OLR Research Report


December 20, 2004

 

2004-R-0954

HISTORY OF CONSERVATION AND LOAD MANAGEMENT FUNDS

 

By: Kevin E. McCarthy, Principal Analyst

You asked for a history of the electric utility conservation and load management (C&LM) funds.

SUMMARY

PA 98-28 (the electric restructuring law) required the state’s two electric companies to establish C&LM funds using a charge that the act imposed on electric bills. The charge went into effect in 2000, providing funds for the companies’ C&LM programs. In 2003, the legislature transferred a substantial part of the funds to the state’s General Fund to implement the budget. The amount transferred equaled two year’s worth of revenue to the fund, plus an additional $ 24 million. The impact of the transfer has been partially mitigated through the issuance of securitization bonds in connection with the transfer.

CREATION OF THE FUNDS

PA 98-28 required the Department of Public Utility Control (DPUC) to charge electric company customers 0. 3 cents per kilowatt-hour for C&LM programs. It required each company to (1) establish a separate C&LM fund using this revenue and (2) develop a comprehensive plan to implement cost-effective conservation programs. The act established the Energy Conservation Management Board to help develop and implement the plans, which are subject to DPUC approval.

The conservation charge went into effect in 2000, and in the early years the charge produced $ 87 million or more per year in revenue. The board estimates that the conservation measures implemented between 2000 and 2003 will, over their lifespan, save ratepayers over $ 200 million. The board estimates that each dollar invested in energy efficiency in state produces four dollars in benefits. In addition, the board believes that the C&LM programs provide environmental and economic development benefits, as described in the its most recent report to the legislature. The report is available on-line here.

SUBSEQUENT ACTIONS

In 2003, the funds were identified as a potential source of revenue to help balance the state’s budget. Public Act 03-02 transferred $ 1 million

per month from the funds to the General Fund in FYs 2003-04 and 2004-05 to pay for state agency electricity costs and agency conservation programs. (Subsequent 2003 legislation first repealed, then reinstated this transfer. ) The DPUC ordered both companies to only expend C&LM funds collected through June 30, 2003 due to budget uncertainty. By July 1, 2003, most C&LM programs were suspended.

During the 2003 budget negotiations, the Office of Policy and Management originally proposed that all of the revenue raised from the CL&M charge and a separate renewable energy charge in FYs 2003-04 and 2004-05 be transferred to the General Fund. (Normally, the renewable energy charge revenue goes to the Clean Energy Fund, which is administered by Connecticut Innovations, Inc. ) DPUC raised a concern that, in addition to its immediate effects on the conservation and renewable energy programs funded by the charges, this option would disrupt conservation programs in the long-term. This is because the companies and Connecticut Innovations, Inc. would have to lay off the staff who implement the programs.

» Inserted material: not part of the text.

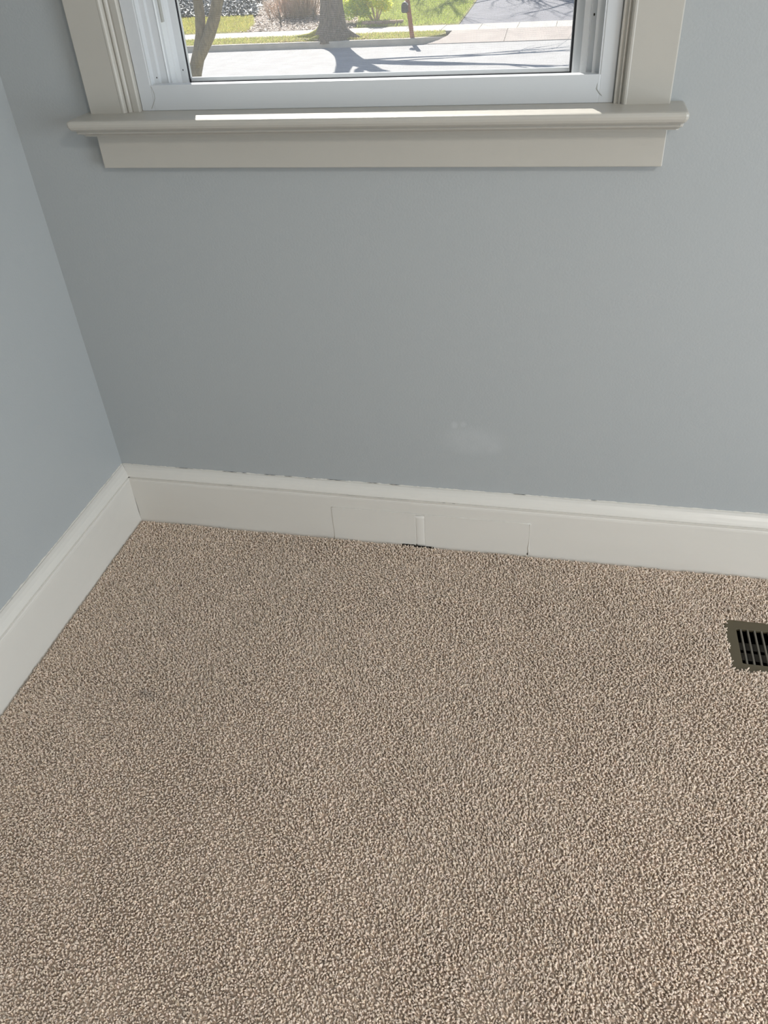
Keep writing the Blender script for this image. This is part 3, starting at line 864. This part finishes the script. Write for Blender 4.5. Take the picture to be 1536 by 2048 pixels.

Ultimately, PA 03-06, June 30 Special Session, required that all of the revenue be transferred unless DPUC authorized the issuance of securitization bonds that provided an equivalent amount of revenue for the General Fund. Securitization is a financial mechanism that converts a future revenue stream into capital. In this case, the future revenue comes from a third charge on electric bills called the competitive transition assessment. To the extent that this assessment must be increased to cover the costs of the bonds, funding for C&LM and renewable energy programs must be reduced. The public act summary of PA 03-06 (attached) describes securitization in greater detail.

DPUC subsequently authorized the issuance of the bonds, and the programs resumed operations. The use of securitization mitigated the effect of the transfers on the C&LM and renewable energy programs. However, the combined effect of the transfers reduced C&LM funding by approximately 25% in 2003. It will reduce funding by approximately 44% in 2004, with somewhat smaller reductions in each of the next six years.

Historically, the money going into the C&LM and Clean Energy funds was considered utility revenue subject to the utility gross earnings tax. PA 04-180 exempts company revenue subject to the transfer to the General Fund from this tax.